Task prompt: Look through the data below. Pick out the lines holding the string "that".
-------------------------
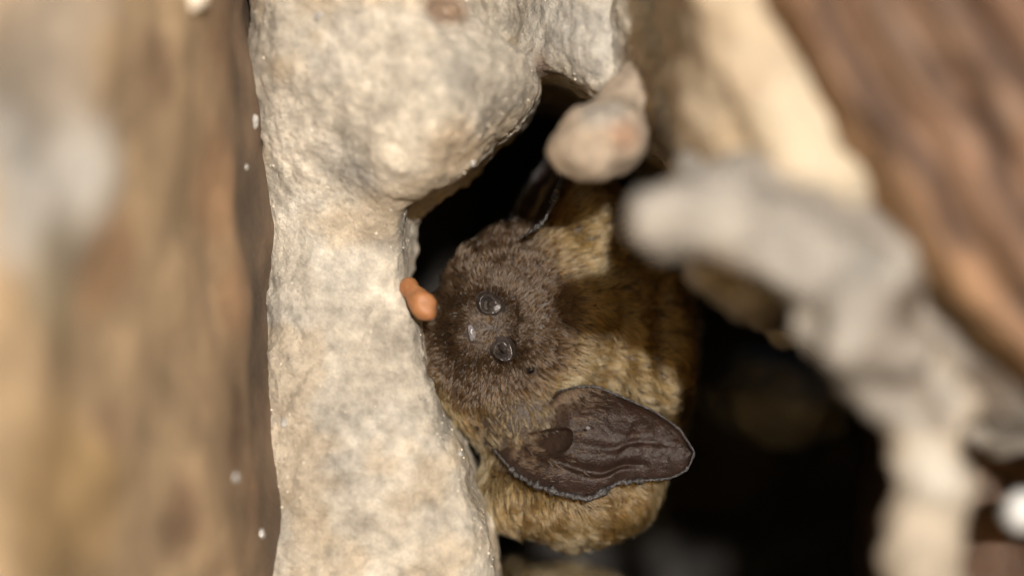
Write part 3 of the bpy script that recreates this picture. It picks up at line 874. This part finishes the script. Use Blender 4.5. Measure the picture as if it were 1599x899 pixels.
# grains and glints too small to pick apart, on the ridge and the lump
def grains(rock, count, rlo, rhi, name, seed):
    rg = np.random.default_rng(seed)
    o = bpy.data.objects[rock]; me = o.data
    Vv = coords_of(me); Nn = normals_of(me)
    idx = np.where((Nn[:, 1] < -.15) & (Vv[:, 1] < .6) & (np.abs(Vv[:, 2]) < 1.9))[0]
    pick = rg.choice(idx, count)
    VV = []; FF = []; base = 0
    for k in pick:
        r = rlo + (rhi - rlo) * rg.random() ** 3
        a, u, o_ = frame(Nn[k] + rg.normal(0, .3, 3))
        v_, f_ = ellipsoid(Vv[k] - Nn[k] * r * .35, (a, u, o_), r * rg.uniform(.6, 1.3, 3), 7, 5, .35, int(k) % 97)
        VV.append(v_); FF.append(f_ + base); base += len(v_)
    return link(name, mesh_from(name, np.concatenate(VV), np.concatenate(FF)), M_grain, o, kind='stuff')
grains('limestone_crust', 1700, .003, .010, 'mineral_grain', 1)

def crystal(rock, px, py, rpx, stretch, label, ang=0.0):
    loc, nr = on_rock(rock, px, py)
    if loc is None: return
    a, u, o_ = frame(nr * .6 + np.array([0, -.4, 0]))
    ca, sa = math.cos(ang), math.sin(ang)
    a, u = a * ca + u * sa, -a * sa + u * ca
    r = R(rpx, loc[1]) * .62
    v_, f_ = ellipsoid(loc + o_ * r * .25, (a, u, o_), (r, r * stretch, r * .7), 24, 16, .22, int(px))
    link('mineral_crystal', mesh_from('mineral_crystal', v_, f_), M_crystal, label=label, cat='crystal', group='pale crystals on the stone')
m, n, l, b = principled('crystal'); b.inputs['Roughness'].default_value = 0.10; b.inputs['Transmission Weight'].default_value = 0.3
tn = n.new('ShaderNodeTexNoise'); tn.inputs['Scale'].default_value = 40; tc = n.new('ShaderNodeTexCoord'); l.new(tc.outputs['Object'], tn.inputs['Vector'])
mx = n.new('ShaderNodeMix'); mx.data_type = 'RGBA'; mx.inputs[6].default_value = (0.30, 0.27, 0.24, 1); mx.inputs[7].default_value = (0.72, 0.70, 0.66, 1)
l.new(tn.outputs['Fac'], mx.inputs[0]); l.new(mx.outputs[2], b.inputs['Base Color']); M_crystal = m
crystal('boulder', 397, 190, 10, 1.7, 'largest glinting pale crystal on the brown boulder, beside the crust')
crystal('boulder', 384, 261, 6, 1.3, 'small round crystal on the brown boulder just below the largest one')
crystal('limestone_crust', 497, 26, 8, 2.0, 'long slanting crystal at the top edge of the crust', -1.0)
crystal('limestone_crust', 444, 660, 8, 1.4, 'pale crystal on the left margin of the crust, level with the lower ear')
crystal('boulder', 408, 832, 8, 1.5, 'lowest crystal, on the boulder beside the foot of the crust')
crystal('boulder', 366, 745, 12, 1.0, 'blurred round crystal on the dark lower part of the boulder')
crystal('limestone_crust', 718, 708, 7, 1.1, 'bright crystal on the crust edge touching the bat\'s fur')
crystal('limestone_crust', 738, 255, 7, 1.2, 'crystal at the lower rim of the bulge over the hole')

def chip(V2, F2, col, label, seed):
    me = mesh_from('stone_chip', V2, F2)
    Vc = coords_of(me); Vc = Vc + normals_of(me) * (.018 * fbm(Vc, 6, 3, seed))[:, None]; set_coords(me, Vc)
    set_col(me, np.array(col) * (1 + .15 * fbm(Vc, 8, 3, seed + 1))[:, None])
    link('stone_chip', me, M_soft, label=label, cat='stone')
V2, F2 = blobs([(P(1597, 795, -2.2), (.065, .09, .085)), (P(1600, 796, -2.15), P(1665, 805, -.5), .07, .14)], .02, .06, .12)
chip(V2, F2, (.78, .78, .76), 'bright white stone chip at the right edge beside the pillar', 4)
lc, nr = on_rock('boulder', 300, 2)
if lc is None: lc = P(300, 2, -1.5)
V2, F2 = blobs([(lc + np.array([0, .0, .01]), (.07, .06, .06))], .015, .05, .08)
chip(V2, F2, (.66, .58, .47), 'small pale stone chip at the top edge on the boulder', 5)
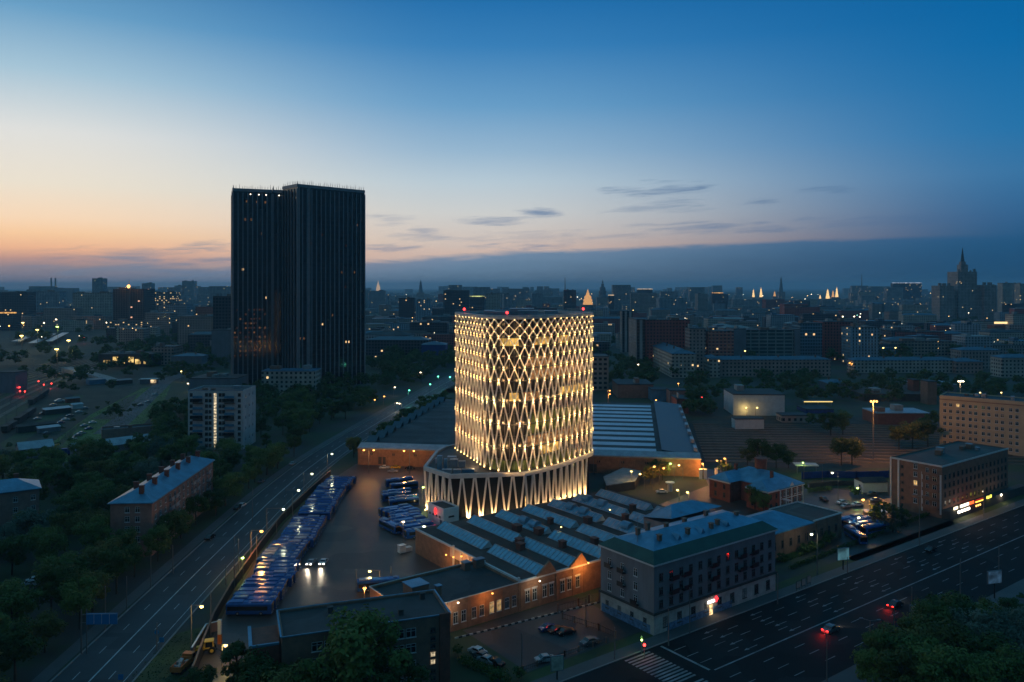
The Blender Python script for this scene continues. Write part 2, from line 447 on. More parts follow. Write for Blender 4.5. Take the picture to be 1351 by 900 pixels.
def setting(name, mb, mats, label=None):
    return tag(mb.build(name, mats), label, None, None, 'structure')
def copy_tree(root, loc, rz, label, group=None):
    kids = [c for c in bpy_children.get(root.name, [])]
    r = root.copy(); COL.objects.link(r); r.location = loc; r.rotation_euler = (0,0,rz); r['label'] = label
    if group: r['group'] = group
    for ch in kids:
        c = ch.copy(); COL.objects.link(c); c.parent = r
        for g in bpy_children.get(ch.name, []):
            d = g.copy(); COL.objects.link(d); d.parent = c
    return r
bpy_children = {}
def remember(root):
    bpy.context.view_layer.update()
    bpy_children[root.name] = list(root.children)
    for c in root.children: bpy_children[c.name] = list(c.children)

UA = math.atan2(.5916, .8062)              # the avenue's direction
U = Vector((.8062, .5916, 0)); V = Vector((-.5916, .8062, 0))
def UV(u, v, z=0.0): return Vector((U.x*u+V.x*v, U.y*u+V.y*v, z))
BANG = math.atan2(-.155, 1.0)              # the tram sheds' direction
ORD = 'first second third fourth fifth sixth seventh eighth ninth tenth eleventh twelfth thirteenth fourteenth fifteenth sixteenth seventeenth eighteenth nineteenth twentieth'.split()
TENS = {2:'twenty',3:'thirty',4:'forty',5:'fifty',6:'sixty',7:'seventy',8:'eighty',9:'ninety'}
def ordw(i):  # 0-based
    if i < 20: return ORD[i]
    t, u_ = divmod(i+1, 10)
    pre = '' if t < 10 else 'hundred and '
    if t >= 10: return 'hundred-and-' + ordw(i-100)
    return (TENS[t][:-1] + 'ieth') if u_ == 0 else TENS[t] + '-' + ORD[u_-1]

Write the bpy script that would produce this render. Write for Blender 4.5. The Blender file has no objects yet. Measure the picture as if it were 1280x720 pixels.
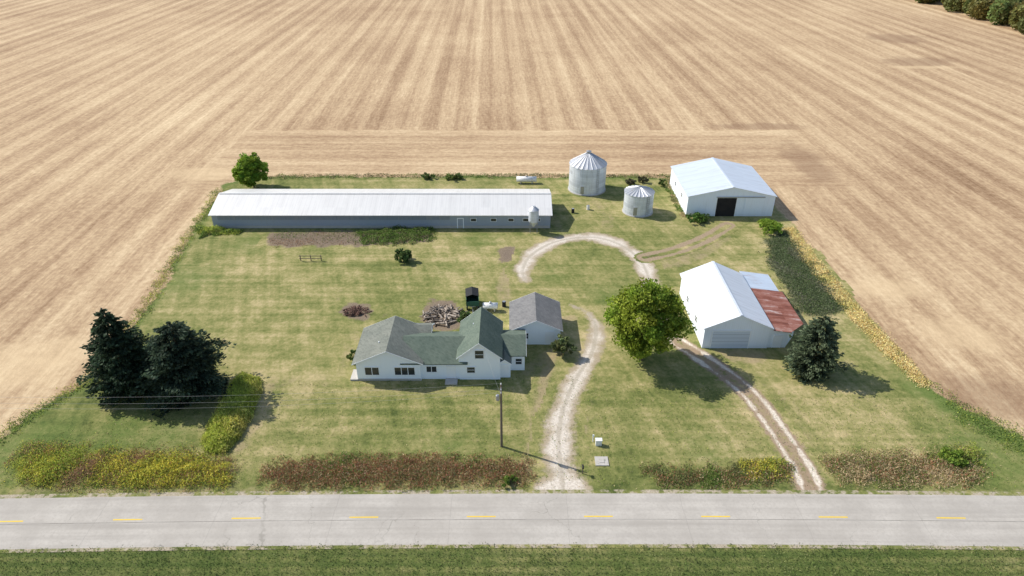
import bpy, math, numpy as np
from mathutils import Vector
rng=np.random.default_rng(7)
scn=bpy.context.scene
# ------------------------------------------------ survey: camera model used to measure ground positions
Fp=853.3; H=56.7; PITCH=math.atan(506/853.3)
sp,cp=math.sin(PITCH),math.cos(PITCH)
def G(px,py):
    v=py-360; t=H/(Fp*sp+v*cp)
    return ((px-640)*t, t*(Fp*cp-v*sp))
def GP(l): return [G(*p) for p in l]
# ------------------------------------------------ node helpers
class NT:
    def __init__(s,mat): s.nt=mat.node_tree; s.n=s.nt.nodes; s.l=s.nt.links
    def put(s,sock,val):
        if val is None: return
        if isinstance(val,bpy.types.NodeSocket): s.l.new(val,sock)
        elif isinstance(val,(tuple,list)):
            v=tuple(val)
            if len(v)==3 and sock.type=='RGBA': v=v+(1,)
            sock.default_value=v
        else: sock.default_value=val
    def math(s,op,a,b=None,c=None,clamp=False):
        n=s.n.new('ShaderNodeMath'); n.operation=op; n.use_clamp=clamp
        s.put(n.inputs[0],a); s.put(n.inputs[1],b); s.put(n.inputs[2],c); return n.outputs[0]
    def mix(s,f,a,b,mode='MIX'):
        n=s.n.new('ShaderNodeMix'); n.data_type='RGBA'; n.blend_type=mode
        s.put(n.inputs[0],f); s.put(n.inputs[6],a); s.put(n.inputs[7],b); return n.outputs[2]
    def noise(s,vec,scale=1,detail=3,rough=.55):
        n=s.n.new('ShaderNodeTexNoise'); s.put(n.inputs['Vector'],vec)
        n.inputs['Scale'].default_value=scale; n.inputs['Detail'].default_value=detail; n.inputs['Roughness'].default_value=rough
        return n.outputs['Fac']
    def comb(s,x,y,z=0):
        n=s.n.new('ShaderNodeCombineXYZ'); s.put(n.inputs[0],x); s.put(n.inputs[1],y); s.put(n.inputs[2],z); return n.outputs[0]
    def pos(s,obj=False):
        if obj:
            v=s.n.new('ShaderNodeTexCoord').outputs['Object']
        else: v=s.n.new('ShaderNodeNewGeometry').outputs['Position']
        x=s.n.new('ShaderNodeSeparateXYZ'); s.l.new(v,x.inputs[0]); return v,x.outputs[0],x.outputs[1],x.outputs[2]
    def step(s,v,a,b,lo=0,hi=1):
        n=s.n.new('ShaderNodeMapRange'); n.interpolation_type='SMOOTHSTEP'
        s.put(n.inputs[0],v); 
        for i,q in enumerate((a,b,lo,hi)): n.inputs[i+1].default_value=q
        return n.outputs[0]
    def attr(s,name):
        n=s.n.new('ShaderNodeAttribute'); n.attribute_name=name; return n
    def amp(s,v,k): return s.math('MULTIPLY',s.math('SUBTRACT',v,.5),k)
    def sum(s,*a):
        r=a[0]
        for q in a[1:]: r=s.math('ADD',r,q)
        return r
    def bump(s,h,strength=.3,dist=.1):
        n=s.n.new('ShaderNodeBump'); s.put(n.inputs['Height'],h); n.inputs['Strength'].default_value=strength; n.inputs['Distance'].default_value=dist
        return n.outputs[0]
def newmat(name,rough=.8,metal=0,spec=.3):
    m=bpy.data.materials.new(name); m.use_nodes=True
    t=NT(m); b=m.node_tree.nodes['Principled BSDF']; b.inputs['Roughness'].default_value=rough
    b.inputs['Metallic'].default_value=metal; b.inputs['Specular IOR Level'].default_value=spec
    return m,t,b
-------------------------
Result of this task:
Write part 3 of the bpy script that recreates this picture. It picks up at line 874. This part finishes the script. Use Blender 4.5. Measure the picture as if it were 1599x899 pixels.
Write the bpy script that would produce this render. Write for Blender 4.5. The Blender file has no objects yet. Measure the picture as if it were 1280x720 pixels.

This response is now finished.